Sunday, April 8, 2018

Application Security & OWASP

Lots of applications get developed these days to make the life of customers easy & comfortable. However, a cause for concern is the general lack of awareness of security aspects among app developers. As a result unsafe & buggy apps get released to production by the dozens.

Have come across quite a few such apps in recent times & duly reported them to the respective support/ dev teams. While some of these will get fixed, there does appear to be a lack of knowledge of security issues among the  teams. Had they known they would have mostly got it right upfront. Retrospective patching while common for newly discovered vulnerabilities, is no substitute for incorporating current standards & best practices that are well researched & documented.

OWASP is one of the leading open standards on security vulnerabilities. OWASP Top-10 Application Security Risks (latest: 2017) include things like Injection, Broken Authentication, Sensitive Data Exposure, etc. There's a whole bunch of material available online including an e-book with details & fixes for the vulnerabilities for the different stake-holders of the app. These are like the safety-belts that must be incorporated in all apps before allowing them to go-live.
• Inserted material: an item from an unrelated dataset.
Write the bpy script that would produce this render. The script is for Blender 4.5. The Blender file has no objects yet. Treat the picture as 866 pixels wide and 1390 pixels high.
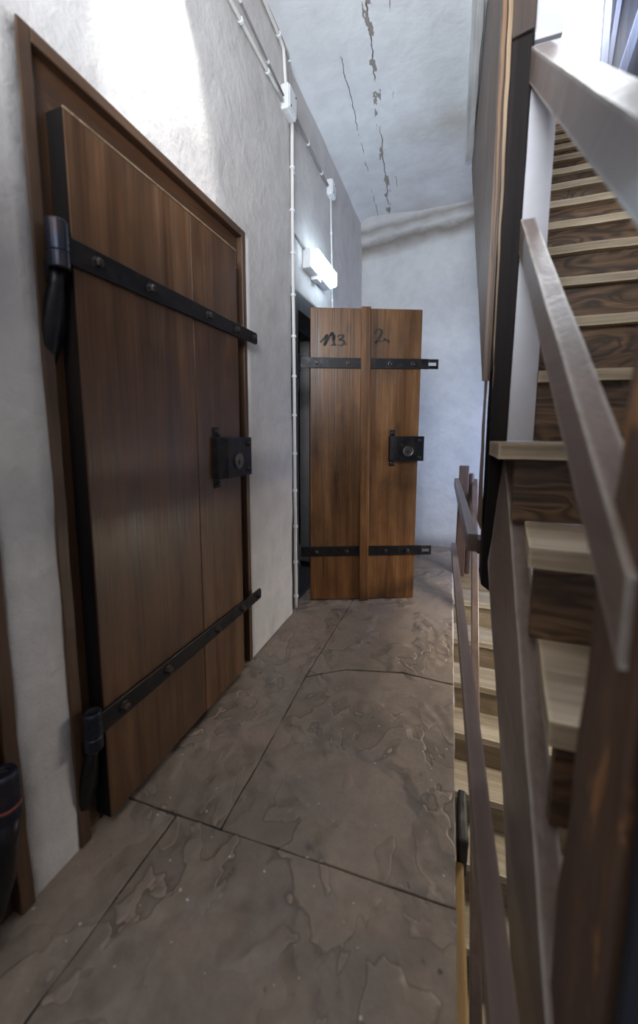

Another major cause for widespread security issues in apps is the use of vulnerable frameworks & third party libraries by them. Buggy Javascript (JS) libraries are particularly guilty of pushing vulnerabilities down to apps. 

As per the Northeastern University research of outdated Javascript libraries on the web, of 133K websites evaluated 37% included at least one vulnerable library:
  - "not only website administrators, but also the dynamic architecture and developers of third-party services are to blame for the Web’s poor state of library management"
  - "libraries included transitively, or via ad and tracking code, are more likely to be vulnerable"

RetireJS initiative keeps a tab on the vulnerabilities in the JS libraries. As do the OWASP cheat sheets on 3rd Party JS & AJAX Security. Static analysers, security testing, sand-boxed executions, etc. are typical ways to address client side JS security vulnerabilities.

Security issues are equally widespread in frameworks & libraries from other languages. Java & Scala are fairly well covered by OWASP (though .Net, Php, etc. aren't). Evaluations of Java Spring framework against OWASP Top-10, listing of Java security framework, hdiv & Scala Frameworks provide context on how best to address security issues in some very popular frameworks.